The Jägerhof – a place where tradition and innovation are in balance, accessible and connectable for everyone.
Germany’s only museum for folk art is closely connected to Oskar Seyffert (1862–1940). The painter and later professor for decorative drawing at Dresden’s Academy of Applied Arts saw in the art of “regular folks” an alternative to the arts and crafts of the time, which was losing itself, emulating the various historical periods, and was at risk of degenerating into “soulless mass production”. In the creative products of tradespeople and the self-sufficient rural population, Seyffert saw individual character, authenticity and liveliness, for example in pottery, furniture, blueprint fabrics, costumes, wooden toys and Christmas decorations.
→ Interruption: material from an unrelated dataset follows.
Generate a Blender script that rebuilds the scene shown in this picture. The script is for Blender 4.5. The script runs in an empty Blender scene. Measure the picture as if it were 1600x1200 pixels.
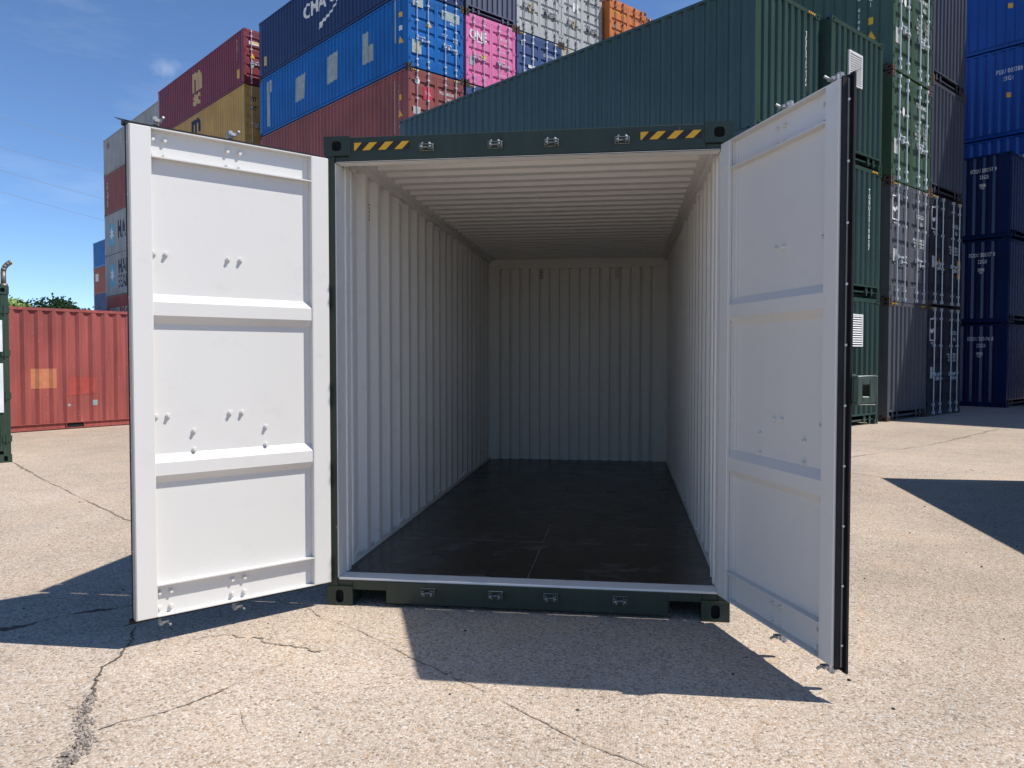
import bpy, bmesh, math, random
from mathutils import Vector, Matrix
random.seed(7)
R = math.radians
S = bpy.context.scene
C = S.collection

# ------------------------------------------------------------------ camera
cam_d = bpy.data.cameras.new('camera')
cam = bpy.data.objects.new('camera', cam_d); C.objects.link(cam)
cam.location = (1.816, -4.742, 1.545)
cam.rotation_euler = (math.pi/2 - 0.03325, 0, 0.13753)
cam_d.sensor_width = 36.0; cam_d.lens = 28.04
cam_d.clip_start = 0.05; cam_d.clip_end = 3000
S.camera = cam

# ------------------------------------------------------------------ sky, sun, exposure
SUN_EL = R(55.4)
W = bpy.data.worlds.new('World'); S.world = W; W.use_nodes = True
wn, wl = W.node_tree.nodes, W.node_tree.links
bg = wn['Background']; bg.inputs['Strength'].default_value = 0.122
sky = wn.new('ShaderNodeTexSky'); sky.sky_type = 'NISHITA'; sky.sun_disc = False
sky.sun_elevation = SUN_EL; sky.sun_rotation = R(90)
sky.altitude = 0; sky.air_density = 0.66; sky.dust_density = 0.0; sky.ozone_density = 5.0
tc = wn.new('ShaderNodeTexCoord')
mp = wn.new('ShaderNodeMapping'); mp.inputs['Scale'].default_value = (2.2, 2.2, 9.0)
mp.inputs['Rotation'].default_value = (0.10, 0.05, 0.4)
nz = wn.new('ShaderNodeTexNoise'); nz.inputs['Scale'].default_value = 1.6; nz.inputs['Detail'].default_value = 9; nz.inputs['Roughness'].default_value = 0.62
rp = wn.new('ShaderNodeValToRGB'); rp.color_ramp.elements[0].position = 0.56; rp.color_ramp.elements[1].position = 0.90
rp.color_ramp.elements[1].color = (0.15, 0.15, 0.15, 1)
# one small cumulus puff low over the yard
puff_dir = Vector((-0.4910, 0.8131, 0.3128)).normalized()
dt = wn.new('ShaderNodeVectorMath'); dt.operation = 'DISTANCE'; dt.inputs[1].default_value = puff_dir
nz2 = wn.new('ShaderNodeTexNoise'); nz2.inputs['Scale'].default_value = 55; nz2.inputs['Detail'].default_value = 6
m1 = wn.new('ShaderNodeMath'); m1.operation = 'MULTIPLY_ADD'; m1.inputs[1].default_value = 0.030; m1.inputs[2].default_value = -0.015
m2 = wn.new('ShaderNodeMath'); m2.operation = 'ADD'
mr = wn.new('ShaderNodeMapRange'); mr.inputs['From Min'].default_value = 0.016; mr.inputs['From Max'].default_value = 0.002
mr.inputs['To Min'].default_value = 0.0; mr.inputs['To Max'].default_value = 0.17
mx = wn.new('ShaderNodeMath'); mx.operation = 'MAXIMUM'
mix = wn.new('ShaderNodeMix'); mix.data_type = 'RGBA'; mix.inputs['B'].default_value = (6.6, 6.9, 7.4, 1)
wl.new(tc.outputs['Generated'], mp.inputs['Vector']); wl.new(mp.outputs[0], nz.inputs['Vector'])
wl.new(nz.outputs['Fac'], rp.inputs[0])
wl.new(tc.outputs['Generated'], dt.inputs[0]); wl.new(tc.outputs['Generated'], nz2.inputs['Vector'])
wl.new(nz2.outputs['Fac'], m1.inputs[0]); wl.new(dt.outputs['Value'], m2.inputs[0]); wl.new(m1.outputs[0], m2.inputs[1])
wl.new(m2.outputs[0], mr.inputs['Value'])
wl.new(rp.outputs[0], mx.inputs[0]); wl.new(mr.outputs[0], mx.inputs[1])
wl.new(mx.outputs[0], mix.inputs['Factor']); hs = wn.new('ShaderNodeHueSaturation'); hs.inputs['Saturation'].default_value = 1.05; wl.new(sky.outputs[0], hs.inputs['Color']); wl.new(hs.outputs[0], mix.inputs['A'])
wl.new(mix.outputs['Result'], bg.inputs['Color'])

sd = bpy.data.lights.new('sun', 'SUN'); sd.energy = 3.8; sd.angle = R(0.53); sd.color = (1.0, 0.955, 0.89)
sun = bpy.data.objects.new('sun', sd); C.objects.link(sun)
sun.rotation_euler = (0, math.pi/2 - SUN_EL, 0); sun.location = (30, 0, 40)
S.view_settings.view_transform = 'Standard'; S.view_settings.look = 'None'
S.view_settings.gamma = 1.0; S.view_settings.exposure = 0.5
S.view_settings.use_curve_mapping = False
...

With exhibitions, at fairs and by giving lectures, he spread his conviction that these products should be presented in a museum; he founded an association, and in 1913, his museum opened. Since then it has been at home not far from the Golden Rider, at the Jägerhof, a sixteenth-century Renaissance building, which, after suffering heavy damage during the war, was the first of the Dresden museums to be renovated and reopened as early as 1952. With the folklorist Manfred Bachmann, who took over the museum in 1957, a specialist was at the helm for the first time. When, in 1968, Bachmann became Director of the Staatliche Kunstsammlungen Dresden, he integrated his museum into the museum complex.
While folk art, having been misused by the Nazis, hardly played a role in West Germany after the Second World War, in East Germany it was considered the art of the working classes and was proof of cultural competence. Carving, painting and bobbin lace making classes were organized and taught by professional artists. Moreover, dealing with economic scarcity in East Germany and having to make things oneself were often part of everyday life. The museum’s collection is still growing. Alongside the many historical objects, it is enriched above all by the output of contemporary, untrained, “self-authorized” artists.